WHAT THE TASK ASKS ->
Leave out any pictures and transcribe all other data below exactly.

DATASET EXCERPT ->
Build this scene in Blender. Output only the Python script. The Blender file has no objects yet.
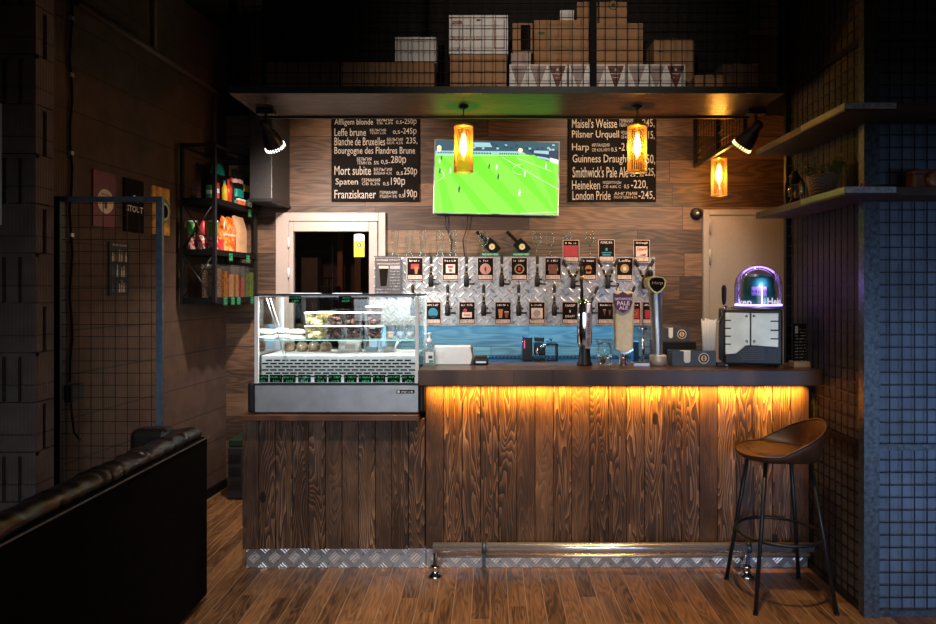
import bpy, bmesh, math, random
from mathutils import Vector, Matrix
random.seed(7)
PI = math.pi
SC = bpy.context.scene
C = SC.collection
# ---------------------------------------------------------------- camera, world, exposure
F, CX, CY, EYE = 663.0, 490.0, 290.0, 1.6
cam_d = bpy.data.cameras.new('camera'); cam = bpy.data.objects.new('camera', cam_d); C.objects.link(cam)
cam.location = (0, 0, EYE); cam.rotation_euler = (PI/2, 0, 0)
cam_d.sensor_width = 36; cam_d.lens = F/936*36
cam_d.shift_x = (468-CX)/936; cam_d.shift_y = (CY-312)/936
cam_d.clip_start = .05
SC.camera = cam
SC.view_settings.view_transform = 'Standard'; SC.view_settings.look = 'None'
SC.view_settings.exposure = 0.0; SC.view_settings.gamma = 1.0; SC.view_settings.use_curve_mapping = False
w = bpy.data.worlds.new('world'); SC.world = w; w.use_nodes = True
w.node_tree.nodes['Background'].inputs[0].default_value = (.95, .66, .50, 1)
w.node_tree.nodes['Background'].inputs[1].default_value = .016

def area(name, loc, target, size, power, col, spread=180):
    l = bpy.data.lights.new(name, 'AREA'); l.energy = power; l.color = col; l.shape = 'RECTANGLE'
    l.size, l.size_y = size; l.spread = math.radians(spread)
    o = bpy.data.objects.new(name, l); C.objects.link(o); o.location = loc
    o.rotation_euler = (Vector(target)-Vector(loc)).to_track_quat('-Z', 'Y').to_euler(); return o
def spot(name, loc, target, power, col, ang, blend=.6, r=.03):
    l = bpy.data.lights.new(name, 'SPOT'); l.energy = power; l.color = col; l.spot_size = math.radians(ang)
    l.spot_blend = blend; l.shadow_soft_size = r
    o = bpy.data.objects.new(name, l); C.objects.link(o); o.location = loc
    o.rotation_euler = (Vector(target)-Vector(loc)).to_track_quat('-Z', 'Y').to_euler(); return o
def point(name, loc, power, col, r=.03):
    l = bpy.data.lights.new(name, 'POINT'); l.energy = power; l.color = col; l.shadow_soft_size = r
    o = bpy.data.objects.new(name, l); C.objects.link(o); o.location = loc; return o
# daylight of the shop window behind the camera, low and cool
area('window_daylight', (2.9, -1.0, 1.0), (2.9, 3.3, .65), (2.0, 1.0), 13, (.40, .60, 1.0), 44)
area('window_daylight', (-.35, -1.4, 1.75), (-.3, 3.8, .10), (3.0, 1.2), 13, (.78, .87, 1.0), 60)
# ceiling lamps over the guests' side of the bar
spot('ceiling_spot', (.85, 2.3, 3.6), (.6, 3.3, 0), 290, (1, .73, .44), 62, .9, .08)
spot('ceiling_spot', (-.7, 2.0, 3.6), (-.8, 3.7, .45), 200, (1, .84, .70), 50, .9, .08)
spot('ceiling_spot', (.35, 1.9, 3.3), (.40, 4.0, 3.05), 72, (1, .82, .66), 66, 1, .08)
spot('wall_fill_spot', (-.95, 4.62, 3.45), (-.9, 5.4, 2.1), 48, (1, .78, .58), 100, 1, .05)  # added spot, out of view, that brightens the back wall
spot('wall_fill_spot', (.95, 4.62, 3.45), (1.0, 5.4, 2.1), 78, (1, .72, .46), 100, 1, .05)  # second added spot, for the right half of the wall
# LED strips: under the bar top, under and on the tap box
BAR_LED = [area('bar_led_strip', (.72, 3.758, 1.066), (.72, 3.80, .993), (2.16, .012), 24, (1, .46, .045), 75)]
area('tap_box_led_strip', (.17, 5.16, 1.315), (.17, 5.3, 1.0), (2.1, .012), 34, (.10, .50, 1.0))
area('tap_box_top_led_strip', (.17, 5.33, 1.874), (.17, 5.2, 2.3), (2.1, .012), .9, (.35, .95, .85))
# LED tube of the pastry case
area('case_led_tube', (-.873, 3.80, 1.555), (-.873, 4.02, 1.2), (.88, .02), 15, (.93, .97, 1))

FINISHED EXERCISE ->
Build this scene in Blender. Output only the Python script. The Blender file has no objects yet.
import bpy, bmesh, math, random
from mathutils import Vector, Matrix
random.seed(7)
PI = math.pi
SC = bpy.context.scene
C = SC.collection
# ---------------------------------------------------------------- camera, world, exposure
F, CX, CY, EYE = 663.0, 490.0, 290.0, 1.6
cam_d = bpy.data.cameras.new('camera'); cam = bpy.data.objects.new('camera', cam_d); C.objects.link(cam)
cam.location = (0, 0, EYE); cam.rotation_euler = (PI/2, 0, 0)
cam_d.sensor_width = 36; cam_d.lens = F/936*36
cam_d.shift_x = (468-CX)/936; cam_d.shift_y = (CY-312)/936
cam_d.clip_start = .05
SC.camera = cam
SC.view_settings.view_transform = 'Standard'; SC.view_settings.look = 'None'
SC.view_settings.exposure = 0.0; SC.view_settings.gamma = 1.0; SC.view_settings.use_curve_mapping = False
w = bpy.data.worlds.new('world'); SC.world = w; w.use_nodes = True
w.node_tree.nodes['Background'].inputs[0].default_value = (.95, .66, .50, 1)
w.node_tree.nodes['Background'].inputs[1].default_value = .016

def area(name, loc, target, size, power, col, spread=180):
    l = bpy.data.lights.new(name, 'AREA'); l.energy = power; l.color = col; l.shape = 'RECTANGLE'
    l.size, l.size_y = size; l.spread = math.radians(spread)
    o = bpy.data.objects.new(name, l); C.objects.link(o); o.location = loc
    o.rotation_euler = (Vector(target)-Vector(loc)).to_track_quat('-Z', 'Y').to_euler(); return o
def spot(name, loc, target, power, col, ang, blend=.6, r=.03):
    l = bpy.data.lights.new(name, 'SPOT'); l.energy = power; l.color = col; l.spot_size = math.radians(ang)
    l.spot_blend = blend; l.shadow_soft_size = r
    o = bpy.data.objects.new(name, l); C.objects.link(o); o.location = loc
    o.rotation_euler = (Vector(target)-Vector(loc)).to_track_quat('-Z', 'Y').to_euler(); return o
def point(name, loc, power, col, r=.03):
    l = bpy.data.lights.new(name, 'POINT'); l.energy = power; l.color = col; l.shadow_soft_size = r
    o = bpy.data.objects.new(name, l); C.objects.link(o); o.location = loc; return o
# daylight of the shop window behind the camera, low and cool
area('window_daylight', (2.9, -1.0, 1.0), (2.9, 3.3, .65), (2.0, 1.0), 13, (.40, .60, 1.0), 44)
area('window_daylight', (-.35, -1.4, 1.75), (-.3, 3.8, .10), (3.0, 1.2), 13, (.78, .87, 1.0), 60)
# ceiling lamps over the guests' side of the bar
spot('ceiling_spot', (.85, 2.3, 3.6), (.6, 3.3, 0), 290, (1, .73, .44), 62, .9, .08)
spot('ceiling_spot', (-.7, 2.0, 3.6), (-.8, 3.7, .45), 200, (1, .84, .70), 50, .9, .08)
spot('ceiling_spot', (.35, 1.9, 3.3), (.40, 4.0, 3.05), 72, (1, .82, .66), 66, 1, .08)
spot('wall_fill_spot', (-.95, 4.62, 3.45), (-.9, 5.4, 2.1), 48, (1, .78, .58), 100, 1, .05)  # added spot, out of view, that brightens the back wall
spot('wall_fill_spot', (.95, 4.62, 3.45), (1.0, 5.4, 2.1), 78, (1, .72, .46), 100, 1, .05)  # second added spot, for the right half of the wall
# LED strips: under the bar top, under and on the tap box
BAR_LED = [area('bar_led_strip', (.72, 3.758, 1.066), (.72, 3.80, .993), (2.16, .012), 24, (1, .46, .045), 75)]
area('tap_box_led_strip', (.17, 5.16, 1.315), (.17, 5.3, 1.0), (2.1, .012), 34, (.10, .50, 1.0))
area('tap_box_top_led_strip', (.17, 5.33, 1.874), (.17, 5.2, 2.3), (2.1, .012), .9, (.35, .95, .85))
# LED tube of the pastry case
area('case_led_tube', (-.873, 3.80, 1.555), (-.873, 4.02, 1.2), (.88, .02), 15, (.93, .97, 1))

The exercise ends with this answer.